Le propos du très beau documentaire réalisé par Jean-Paul Julliand, "Dis Maîtresse", n'est pas avant-tout cinématographique, il est de contribuer à alimenter la réflexion autour de la question de la scolarisation des enfants de moins de trois ans. Question qui regarde le politique, mais aussi tout citoyen, en tant que parent, adulte, enseignant, mais aussi, plus simplement, en tant qu'ancien enfant, ancien élève.
L'implication du réalisateur, lui-même ancien enseignant, est des plus personnelles, et la situation est clairement exposée dès le début, par lui-même, en voix off : pour accompagner et nourrir le questionnement, c'est sa propre fille, Géraldine, enseignante dans l'une de ces primes sections de maternelle, qu'il va filmer. On mesure la gageure dès l'annonce de l'implantation de cette école : Vénissieux, l'une des banlieues difficiles de Lyon, d'où sont parties, déjà, plusieurs émeutes. On mesure la gageure, mais aussi l'enjeu.
Du premier au dernier jour de toute une année scolaire, la caméra va se faire le témoin des différents moments, anodins ou miraculeux, qui marquent habituellement la vie d'une classe dans le secret de ses murs. Une année dont Géraldine a choisi d'organiser la progression autour de couleurs successives qui dictent thèmes et activités. En l'absence de tout programme officiel, la première couleur choisie, le rouge, va ainsi décider d'une visite dans une caserne de pompiers, mais aussi d'aliments ou de boissons dégustés ensemble, de la couleur des dessins, d'une journée aux habits rouges... Approche débordante d'intelligence, nouant savamment le sensible à l'intellectuel, sachant éveiller l'un par l'autre, tout en traitant, au passage, bien plus dignement et esthétiquement le domaine artistique que ce dont on peut parfois juger d'après ce qui s'affiche dans les classes.
On s'en doute, les enfants ne peuvent que se laisser bien volontiers happer par cette démarche qui leur ouvre tant de voies d'accès différentes. Et l'on voit ainsi la petite troupe informe et hurlante des pleurs du premier jour devenir de plus en plus souriante, apaisée, organisée et prompte à répondre aux consignes qui lui sont adressées.

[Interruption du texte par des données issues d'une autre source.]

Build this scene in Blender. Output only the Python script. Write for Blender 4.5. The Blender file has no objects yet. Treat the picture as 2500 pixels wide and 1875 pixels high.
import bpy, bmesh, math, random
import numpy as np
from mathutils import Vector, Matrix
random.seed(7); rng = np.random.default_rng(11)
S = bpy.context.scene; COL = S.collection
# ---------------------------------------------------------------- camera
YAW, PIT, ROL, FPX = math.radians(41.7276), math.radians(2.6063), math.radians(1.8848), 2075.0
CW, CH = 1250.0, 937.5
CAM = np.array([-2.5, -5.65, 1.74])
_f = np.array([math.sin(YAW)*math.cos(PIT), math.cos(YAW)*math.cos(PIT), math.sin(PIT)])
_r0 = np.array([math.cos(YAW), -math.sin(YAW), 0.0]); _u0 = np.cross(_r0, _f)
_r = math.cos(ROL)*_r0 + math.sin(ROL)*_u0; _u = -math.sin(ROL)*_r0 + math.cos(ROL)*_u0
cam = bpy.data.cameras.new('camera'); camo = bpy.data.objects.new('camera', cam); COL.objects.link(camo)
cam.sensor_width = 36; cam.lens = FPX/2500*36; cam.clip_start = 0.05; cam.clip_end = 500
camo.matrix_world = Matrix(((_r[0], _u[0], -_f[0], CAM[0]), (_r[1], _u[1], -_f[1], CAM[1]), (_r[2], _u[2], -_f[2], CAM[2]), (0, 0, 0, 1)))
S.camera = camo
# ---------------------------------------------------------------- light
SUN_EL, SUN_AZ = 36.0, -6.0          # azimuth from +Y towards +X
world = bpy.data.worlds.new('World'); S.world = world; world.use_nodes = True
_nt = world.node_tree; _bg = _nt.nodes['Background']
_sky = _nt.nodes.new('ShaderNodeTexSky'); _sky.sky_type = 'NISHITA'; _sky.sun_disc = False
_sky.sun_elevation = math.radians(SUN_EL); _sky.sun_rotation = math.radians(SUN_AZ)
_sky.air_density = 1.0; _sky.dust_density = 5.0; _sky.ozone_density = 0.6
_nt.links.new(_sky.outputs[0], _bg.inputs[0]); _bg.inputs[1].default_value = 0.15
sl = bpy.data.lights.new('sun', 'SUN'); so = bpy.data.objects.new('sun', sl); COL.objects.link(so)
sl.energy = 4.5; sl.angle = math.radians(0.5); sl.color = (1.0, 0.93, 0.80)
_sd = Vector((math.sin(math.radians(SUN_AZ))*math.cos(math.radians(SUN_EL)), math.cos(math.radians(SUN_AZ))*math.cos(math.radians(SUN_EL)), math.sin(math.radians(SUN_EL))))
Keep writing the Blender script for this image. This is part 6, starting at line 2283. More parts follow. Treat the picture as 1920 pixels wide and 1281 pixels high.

Ce dialogue de mieux en mieux noué avec la maîtresse donne lieu à de savoureuses scènes, parfois même dotées d'une certaine audace pédagogique : écoutant, dansant et mimant la comptine "Promenons-nous dans les bois", les enfants, à plat ventre sur le sol, entourent la maîtresse et font mine de la déguster, adoptant le rôle du loup lorsque celui-ci déclare : "Je vais te manger!". Transcription laïque, imaginative, enfantine et joueuse d'un certain : "Ceci est mon corps"... Comment s'étonner, ensuite, que les petits élèves dévorent, engouffrent tout ce que Géraldine peut leur apporter, à commencer par la langue française, que nombre d'entre eux ne pratiquaient pas avant de mettre les pieds dans ce lieu de transmission ?
On se retrouve, lors du spectacle de fin d'année, aussi émerveillés que les parents devant les progrès de leurs petits, aussi émus qu'eux devant les transformations produites par l'école, qui a ici joué à plein son rôle d'intégration, et sans doute pas uniquement auprès des enfants...
Et l'on sait gré à l'unique papa qui n'ait pas quitté la salle de classe de nous avoir ainsi fait partager l'engagement de sa fille. Car on sait que l'avenir du pays dépend des petits citoyens que l'Education Nationale lui aura concoctés. Et les motifs d'espoir ne sont pas si fréquents, de nos jours.